Manusia bekerja (Homo faber). Manusia secara hakiki bekerja. Namun pekerjaan manusia bukanlah mencipta melainkan mengubah atas bahan-bahan yang sudah ada, yakni dunia. Manusia
tidak bekerja dari kekosongan, ia hanya mampu mengubah dan membuat sesuatu
berdasarkan model yang sudah ada, yakni alam. Dari
lain pihak, kita melihat jarak yang jauh antara lingkup kerja dan hakikat
manusia. Dalam pekerjaannya manusia berusaha mengungkapkan dirinya,
mengkomunikasikan dirinnya, mengambil bagin dunia untuk diintegrasikan dalam
dirinya, memanusiakan sebagian kosmos. Melalui kerja manusia bersosialitas dengan manusia yang lain.
Manusia saling bekerjasama dengan manusia yang lain baik dalam produksi maupun
konsumsi. Akhirnya pekerjaan membawa manusia untuk mentransendensikan dirinya;
ia tidak pernah puas pada hasil pekerjaannya, selalui ingin memperbaikinya.
Dengan bekerja kecenderungan manusia mencari keabadian dan kesempurnaan
diungkapkan.
Manusia makhluk sesama (Homo Socialis). Manusia secara hakiki bersifat sosial.

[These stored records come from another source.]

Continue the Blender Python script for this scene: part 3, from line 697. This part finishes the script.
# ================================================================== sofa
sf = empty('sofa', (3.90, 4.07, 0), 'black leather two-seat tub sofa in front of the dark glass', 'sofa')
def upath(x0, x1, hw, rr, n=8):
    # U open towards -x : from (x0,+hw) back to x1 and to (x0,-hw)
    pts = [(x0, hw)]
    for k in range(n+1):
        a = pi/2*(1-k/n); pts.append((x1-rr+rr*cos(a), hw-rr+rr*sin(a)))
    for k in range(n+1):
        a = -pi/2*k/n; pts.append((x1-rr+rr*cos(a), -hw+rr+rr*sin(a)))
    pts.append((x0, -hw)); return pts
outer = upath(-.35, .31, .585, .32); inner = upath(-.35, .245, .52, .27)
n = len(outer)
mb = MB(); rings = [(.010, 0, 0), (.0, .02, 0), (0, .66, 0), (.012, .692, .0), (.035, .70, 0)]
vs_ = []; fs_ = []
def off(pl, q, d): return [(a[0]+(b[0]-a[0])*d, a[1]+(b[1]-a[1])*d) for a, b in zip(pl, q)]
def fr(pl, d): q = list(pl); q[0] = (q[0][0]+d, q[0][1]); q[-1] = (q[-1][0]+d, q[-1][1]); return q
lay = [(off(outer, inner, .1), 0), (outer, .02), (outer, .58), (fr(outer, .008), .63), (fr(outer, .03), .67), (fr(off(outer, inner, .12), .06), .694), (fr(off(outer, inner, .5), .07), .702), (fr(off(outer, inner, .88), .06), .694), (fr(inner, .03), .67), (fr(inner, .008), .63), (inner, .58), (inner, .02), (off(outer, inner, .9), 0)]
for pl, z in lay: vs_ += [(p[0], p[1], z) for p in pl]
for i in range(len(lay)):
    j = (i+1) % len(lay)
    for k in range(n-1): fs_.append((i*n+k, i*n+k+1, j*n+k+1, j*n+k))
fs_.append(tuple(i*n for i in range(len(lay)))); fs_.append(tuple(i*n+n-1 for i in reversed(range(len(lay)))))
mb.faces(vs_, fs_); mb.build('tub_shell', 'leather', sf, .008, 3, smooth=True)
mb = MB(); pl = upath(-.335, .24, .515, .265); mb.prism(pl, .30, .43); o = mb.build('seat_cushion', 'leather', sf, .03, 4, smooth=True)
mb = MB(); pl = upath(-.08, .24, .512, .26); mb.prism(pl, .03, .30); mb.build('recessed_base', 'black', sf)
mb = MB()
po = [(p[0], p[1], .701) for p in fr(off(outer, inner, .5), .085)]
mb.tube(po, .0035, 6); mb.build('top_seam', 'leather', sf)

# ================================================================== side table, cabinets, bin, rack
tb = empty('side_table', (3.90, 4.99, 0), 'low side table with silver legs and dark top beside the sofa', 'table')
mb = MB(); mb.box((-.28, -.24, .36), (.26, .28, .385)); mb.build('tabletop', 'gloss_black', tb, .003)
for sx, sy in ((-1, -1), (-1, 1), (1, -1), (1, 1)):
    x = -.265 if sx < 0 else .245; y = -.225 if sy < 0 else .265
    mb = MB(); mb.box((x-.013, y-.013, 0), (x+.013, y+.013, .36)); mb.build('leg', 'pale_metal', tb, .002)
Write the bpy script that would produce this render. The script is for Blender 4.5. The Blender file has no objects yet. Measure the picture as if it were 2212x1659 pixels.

Manusia selalu ditemukan dalam
kelompok, mula-mula dari kelompok kecil: keluarga, klan, suku, lambat laun
dalam kelompok yang lebih besar: desa, kota, negara. Singkat kata manusia tidak
pernah sendiri, melainkan selalu terkait dengan sesamanya (dimensi
intersubyektif). Ciri sosial ini tampak pada kehidupan bersama dengan yang lain
dan berkomunikasi dengan mereka, bertukar pengalaman, sharing emosi dan milik
dsb.
Manusia mempunyai nilai
transendensi (Homo religiosus).
Manusia
pada hakekatnya selalu mengarahkan pada hal-hal/nilai-nilai yang transenden.
Sebab
utama adalah karena keterbatasannya dan ketergantungannya. Melalui kesadaran ini manusia menjadi terbuka pada Keberadaan, Kenyataan
yang lebih tinggi. Dengan kesadarannya manusia mampu mengarahkan kepada
Keberadaan yang lebih tinggi itu, dan melalui Realitas Tertinggi itu manusia
memperoleh pengertian-pengertian, kebijaksanaan.